[Dataset entries]

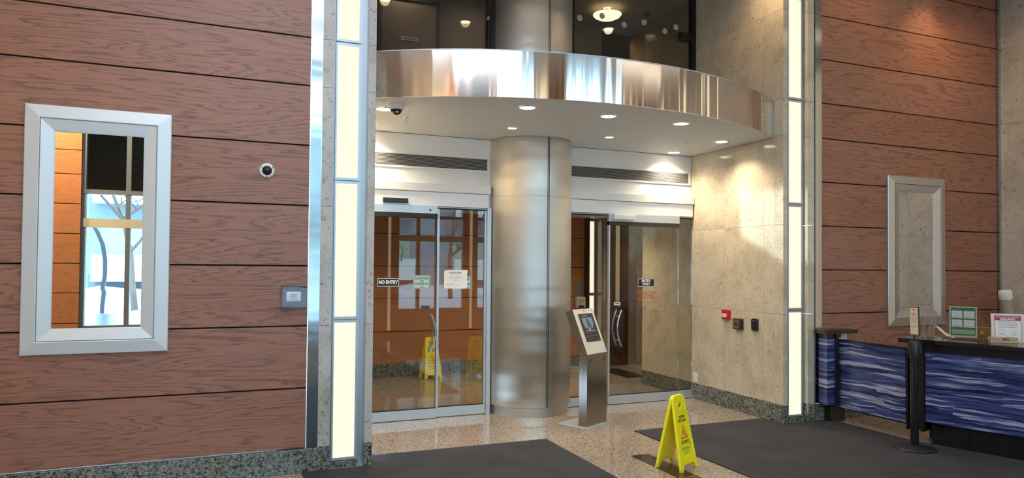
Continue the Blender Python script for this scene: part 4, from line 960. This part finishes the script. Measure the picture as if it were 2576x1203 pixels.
for x, y, e, wh in ((1.83, 5.40, 12, 'reflected above the garbage room door'), (3.03, 5.05, 14, 'reflected left of the column'), (4.99, 5.60, 34, 'reflected under the dish light'), (6.38, 5.12, 10, 'reflected at the right edge of the glass')):
    wash(x, y, 'round lobby ceiling light, '+wh, e, 150)
wash(8.0, 4.9, 'added ceiling light brightening the right stone wall', 16, 140)  # added lamp, lifts the stone wall; no fitting known here
for x in (-3.3, -2.45): 
    t = thing('wall_washer', 'ceiling washer over the wood wall behind the viewer, '+('left' if x < -3 else 'right'), 'ceiling light', (x, -0.75, CEIL), group='ceiling wall washers')
    MB().lathe([(0.10, 0), (0.10, -0.01), (0.075, -0.012), (0.07, -0.002)], 32, cap=False).build('trim_ring', M['alu'], t, smooth=True)
    MB().lathe([(0.07, -0.001), (0.07, -0.004)], 24).build('lens', M['lens'], t)
    l = lamp('bulb', 'SPOT', (0, 0, -0.02), 380, (1.0, 0.80, 0.52), spot_size=math.radians(120), spot_blend=0.8, shadow_soft_size=0.06); l.parent = t
    l.rotation_euler = (math.radians(-20), 0, 0)
def side_column(y, label):
    t = thing('wall_light_column', label, 'light panel', (8.735, y, 0.2), (0, 0, -PI/2), group='light columns on the right stone wall')
    MB().box(-0.11, 0.11, -0.03, 0, 0, 4.6).build('frame', M['alu'], t); MB().box(-0.085, 0.085, -0.036, -0.030, 0.02, 4.58).build('diffuser', bpy.data.materials['warm_column_diffuser'], t)
for y, wh in ((3.5, 'nearest the desk'), (2.7, 'second from the desk'), (1.2, 'third from the desk'), (-0.3, 'nearest the windows')): side_column(y, 'warm light column on the right stone wall, '+wh)
# ------------------------------------------------------------ the street outside the windows (seen in the mirror and in the glass)
m = MB(); nx, ny = 40, 30
import math as _m
vs = []; fs = []
for j in range(ny+1):
    for i in range(nx+1):
        x = -30+60*i/nx; y = -1.85-30*j/ny
        d = -y-1.85; z = 0.0+0.45*min(1, d/2.5)+0.18*_m.sin(x*0.9+0.3*d)*min(1, d/3)+0.12*_m.sin(x*2.1+d)*min(1, d/3)
        vs.append((x, y, z))
for j in range(ny):
    for i in range(nx): fs.append((j*(nx+1)+i, j*(nx+1)+i+1, (j+1)*(nx+1)+i+1, (j+1)*(nx+1)+i))
struct(m.add(vs, fs).build('floor_snow', M['snow'], smooth=True))
bt = thing('apartment_building', 'pale blue grey building across the snowy street, seen in the mirror', 'building', (0, -22, 0))
MB().box(-24, 26, -6, 0, 0, 8.2).build('facade', M['facade'], bt)
for k in range(9):
    for fl2 in range(2):
        x = -21+k*5.4; z = 1.0+fl2*3.2
        f1 = MB().box(x, x+3.0, 0.0, 0.06, z+0.3, z+2.3).build('window', M['facade_warm'], bt)
        MB().box(x-0.2, x+3.2, 0.0, 1.0, z-0.15, z).box(x-0.2, x+3.2, 0.92, 0.98, z, z+0.95).build('balcony', simple('balcony_white', (0.6, 0.65, 0.66), 0.6) if (k+fl2) == 0 else bpy.data.materials['balcony_white'], bt)
def tree(x, y, label, seed):
    rnd = random.Random(seed); m = MB()
    def br(p, d, L, r, lv):
        pts = [Vector(p)]; dd = Vector(d)
        for k in range(4):
            dd = (dd+Vector((rnd.uniform(-.18, .18), rnd.uniform(-.18, .18), rnd.uniform(-.03, .12)))).normalized(); pts.append(pts[-1]+dd*L/4)
        m.tube(pts, [r*(1-0.16*k) for k in range(5)], 6)
        if lv:
            for k in range(5 if lv > 1 else 4):
                q = pts[rnd.randint(1, 4)]; a = rnd.uniform(0, 2*PI); br(q, Vector((math.cos(a), math.sin(a), rnd.uniform(0.3, 1.1))).normalized(), L*rnd.uniform(.45, .65), r*0.45, lv-1)
    br((0, 0, 0), (0, 0, 1), 3.2, 0.09, 3)
    return tag(m.build('bare_tree', M['bark'], loc=(x, y, 0.3)), label, 'tree', 'bare winter trees outside')
tree(-2.05, -8.3, 'bare winter tree on the snow, seen at the right of the mirror', 3)
tree(3.4, -6.5, 'bare winter tree on the snow, reflected in the left door glass', 5)
tree(6.8, -7.5, 'bare winter tree on the snow, further along the street', 8)
t = thing('curved_sculpture', 'tall curved steel blade on a round base in the snow, seen in mirror', 'sculpture', (-2.20, -3.9, 0.45))
pts = [(0.07, 0, -0.2), (0.06, 0, 0.3), (0.085, 0, 0.6), (0.06, 0, 0.68), (0.095, 0, 0.9), (0.095, 0, 1.2), (0.05, 0, 1.5), (-0.05, 0, 1.75), (-0.18, 0, 1.95)]
m = MB(); vs = []
for k, (x, y, z) in enumerate(pts):
    wd = 0.07 if k else 0.06; vs += [(x-wd*0.5, -0.03, z), (x+wd*0.5, -0.03, z), (x+wd*0.5, 0.03, z), (x-wd*0.5, 0.03, z)]
fs = [(4*j+k, 4*j+(k+1) % 4, 4*(j+1)+(k+1) % 4, 4*(j+1)+k) for j in range(len(pts)-1) for k in range(4)]
m.add(vs, fs+[(0, 1, 2, 3), tuple(range(len(vs)-4, len(vs)))]).build('blade', simple('weathered_steel_blade', (0.13, 0.17, 0.20), 0.4, 0.5), t)
MB().lathe([(0.22, -0.3), (0.22, 0.20)], 32, c=(0.06, 0, 0)).build('base', M['alu'], t, smooth=True)
# roof of the lobby
struct(MB().box(-4.3, 9.2, YB-0.4, 11.8, 6.02, 6.2).build('ceiling_roof', M['white']))
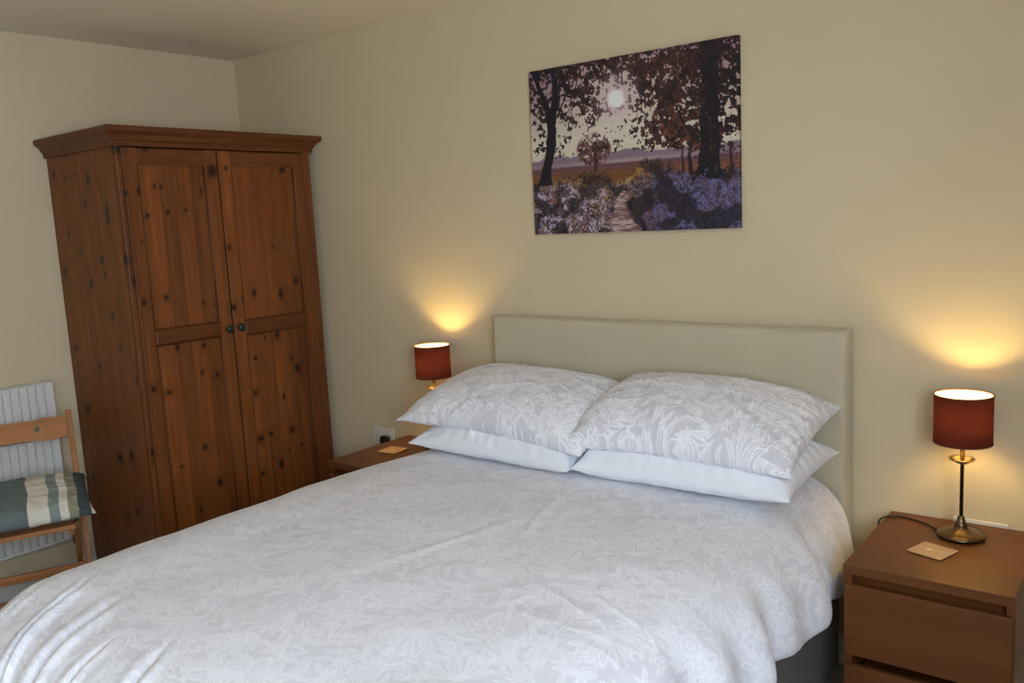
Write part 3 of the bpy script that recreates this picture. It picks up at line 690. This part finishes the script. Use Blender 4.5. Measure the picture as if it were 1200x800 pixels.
# ------------------------------------------------------------------ coasters
def coaster(corners, th, mtl, label, letters):
    c = sum((Vector(p) for p in corners), Vector()) / 4
    r = empty('coaster', (c.x, c.y, .5502)); tag(r, label, 'coaster')
    ex = ((Vector(corners[1]) + Vector(corners[2])) - (Vector(corners[0]) + Vector(corners[3]))) / 2
    ang = math.atan2(ex.y, ex.x); r.rotation_euler = (0, 0, ang)
    s = .048
    bm = bmesh.new(); n = 6; pts = []
    for cx, cy, a0 in ((s, s, 0), (-s, s, 90), (-s, -s, 180), (s, -s, 270)):
        for k in range(n + 1):
            a = math.radians(a0 + 90 * k / n); pts.append((cx - math.copysign(.007, cx) + .007 * math.cos(a), cy - math.copysign(.007, cy) + .007 * math.sin(a)))
    lo = [bm.verts.new((x, y, 0)) for x, y in pts]; hi = [bm.verts.new((x, y, th)) for x, y in pts]
    bm.faces.new(hi); bm.faces.new(lo[::-1])
    for k in range(len(pts)):
        f = bm.faces.new((lo[k], lo[(k + 1) % len(pts)], hi[(k + 1) % len(pts)], hi[k])); f.material_index = 1
    bm_obj('coaster_board', bm, [mtl, M_cedge], r)
    if letters:
        M_let = mat('engraved_lettering', (.62, .47, .34), .7)
        def gl(x, strokes):
            bm = bmesh.new()
            for (x0, y0, x1, y1) in strokes: bar(bm, (x + x0 * .014, -.008 + y0 * .017, th + .0003), (x + x1 * .014, -.008 + y1 * .017, th + .0003), (0, 0, 1), .0008, .0028, 0)
            bm_obj('letter', bm, M_let, r)
        gl(-.036, [(0, 0, 0, 1), (1, 0, 1, 1), (0, .5, 1, .5)])
        bm = bmesh.new(); lathe(bm, [(0, th + .0006), (.009, th + .0006), (.009, th), (0, th)], -.010, .001, 20); o_ = bm_obj('heart_inlay', bm, mat('pale_inlay', (.75, .62, .45), .5), r)
        gl(.006, [(0, 0, 0, 1), (0, 1, .5, .45), (.5, .45, 1, 1), (1, 1, 1, 0)])
        gl(.027, [(0, 0, 0, 1), (0, 1, .9, 1), (0, .5, .8, .5), (0, 0, .9, 0)])
    else:
        bm = bmesh.new(); lathe(bm, [(0, th + .0008), (.008, th + .0008), (.008, th), (0, th)], .004, -.006, 20); bm_obj('round_inlay', bm, mat('pale_inlay_left', (.80, .55, .30), .5), r)
coaster([(3.300, -.323, 0), (3.393, -.350, 0), (3.423, -.264, 0), (3.330, -.233, 0)], .0035, M_coaster, 'square wooden coaster with pale lettering beside the lamp on the right chest', True)
coaster([(1.183, -.307, 0), (1.291, -.296, 0), (1.281, -.195, 0), (1.167, -.206, 0)], .006, M_coaster2, 'thick pale wooden coaster on the chest near the wardrobe', False)

# ------------------------------------------------------------------ sockets
def socket(x0, z0, label, plug):
    r = empty('wall_socket', (x0, 0, z0)); tag(r, label, 'socket', 'double wall sockets')
    box_obj('face_plate', (0, .147, -.010, -.0005, 0, .086), M_plastic, r, .003, 3)
    for k in (0, 1):
        cx = .040 + k * .066
        box_obj('switch', (cx + .012, cx + .024, -.0135, -.009, .054, .074), M_plastic, r, .001)
        bm = bmesh.new()
        box(bm, cx - .0045, cx + .0005, -.0104, -.009, .038, .046); box(bm, cx - .014, cx - .006, -.0104, -.009, .018, .023); box(bm, cx + .004, cx + .012, -.0104, -.009, .018, .023)
        bm_obj('pin_hole', bm, M_hole, r)
    if plug:
        p = empty('plug', (x0 + .104, -.0106, z0 + .030)); tag(p, 'black plug pushed into the double socket behind the left chest', 'plug')
        bm = bmesh.new(); box(bm, -.025, .025, -.030, 0, -.024, .024, bev=.010, seg=3); bm_obj('plug_body', bm, M_black, p, True)
        bm = bmesh.new(); tube(bm, smooth_path([(0, -.016, -.022), (0, -.018, -.05), (.005, -.008, -.10), (.02, -.004, -.2), (.05, -.004, -.34)], 6), .0028, 8); bm_obj('flex', bm, M_black, p, True)
socket(.838, .478, 'cream double wall socket with a black plug, above the left chest', True)
socket(3.356, .474, 'cream double wall socket just peeping over the back of the right chest', False)

# ------------------------------------------------------------------ radiator
rad = empty('radiator', (0, -1.115, 0)); tag(rad, 'white ribbed panel radiator on the left wall behind the folding chair', 'radiator')
def radiator():
    Lr = 1.2; z0, z1 = .22, .925
    pitch = .0335
    bm = bmesh.new()
    # front sheet with pressed flutes
    cols = [(0, 0), (-.010, .0)]
    ys = [0.0, -.012]; xs = [.088, .094]; prof = []
    prof.append((0, .086)); prof.append((-.004, .094)); y = -.034
    while y > -Lr + .03:
        for dy, x in ((0, .094), (-.0020, .076), (-.0095, .078), (-.0155, .094)): prof.append((y + dy, x))
        y -= pitch
    prof.append((-Lr + .004, .094)); prof.append((-Lr, .086))
    zs = [z0, z0 + .006, z0 + .028, z0 + .045, z1 - .058, z1 - .041, z1 - .006, z1]
    grid = []
    for zi, z in enumerate(zs):
        row = []
        for (yy, x) in prof:
            xx = x if 3 <= zi <= 4 else (.094 if x > .086 else x)
            if zi in (0, 7): xx = .086
            row.append(bm.verts.new((xx, yy, z)))
        grid.append(row)
    for A, B in zip(grid[:-1], grid[1:]):
        for k in range(len(A) - 1): bm.faces.new((A[k], A[k + 1], B[k + 1], B[k]))
    bm_obj('front_panel', bm, M_rad, rad)
    box_obj('rear_panel', (.030, .040, -Lr, 0, z0, z1), M_rad, rad, .003)
    box_obj('top_grille', (.040, .086, -Lr + .004, -.004, z1 - .012, z1 - .002), M_rad, rad, .001)
    box_obj('side_cover', (.032, .088, -.004, .001, z0 + .02, z1 - .002), M_rad, rad, .001)
    box_obj('bottom_seam', (.094, .100, -Lr + .01, -.01, z0 + .010, z0 + .018), M_rad, rad, .002)
    for yy in (-.25, -.95): box_obj('wall_bracket', (.001, .031, yy - .015, yy + .015, z0 + .05, z1 - .1), M_rad, rad, .001)
    v = bmesh.new(); tube(v, [(.06, -.01, z0 + .04), (.06, .034, z0 + .04)], .010, 12); tube(v, [(.06, .032, z0 + .075), (.06, .032, z0 - .01)], .013, 12)
    tube(v, [(.06, .032, z0 + .10), (.06, .032, z0 + .07)], [.011, .017], 12); tube(v, [(.06, .032, z0 - .01), (.06, .032, z0 - .03)], .017, 6); bm_obj('valve', v, M_chrome, rad, True)
    v = bmesh.new(); tube(v, [(.06, .032, z0 - .02), (.06, .032, .0)], .0075, 12); bm_obj('pipe', v, M_rad, rad, True)
radiator()

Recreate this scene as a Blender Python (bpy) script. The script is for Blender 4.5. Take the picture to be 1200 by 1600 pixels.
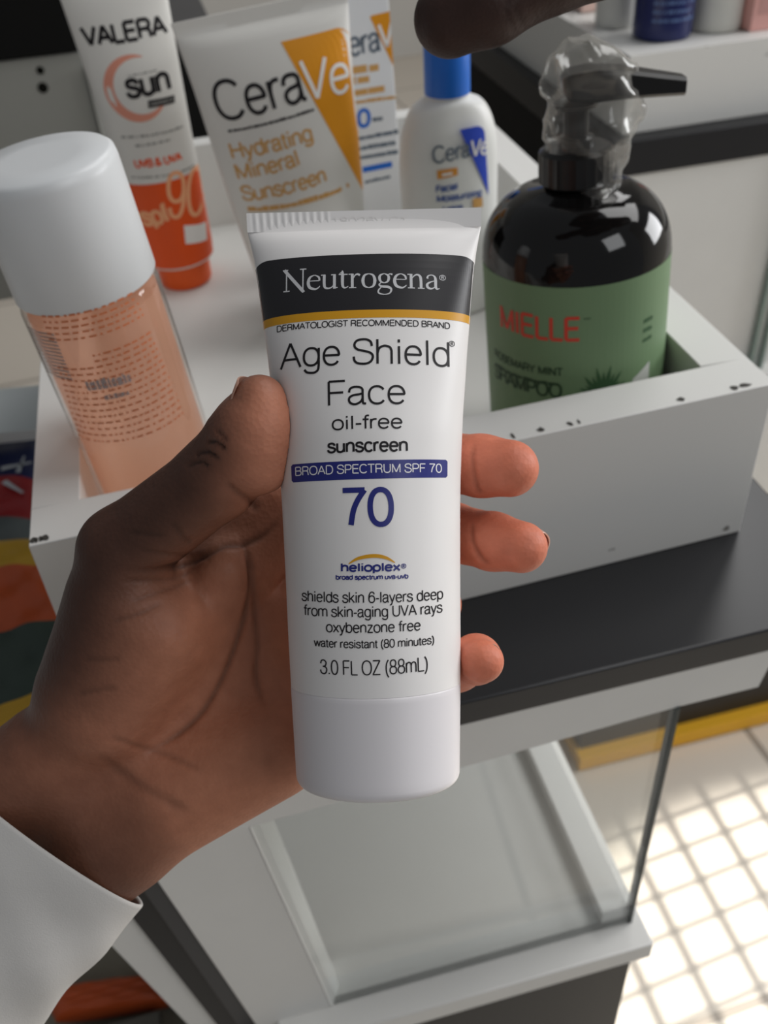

* _THE TASK_: In the entries above, count each line holding "this" and report the total and nothing more.

* _FINISHED ANSWER_: 3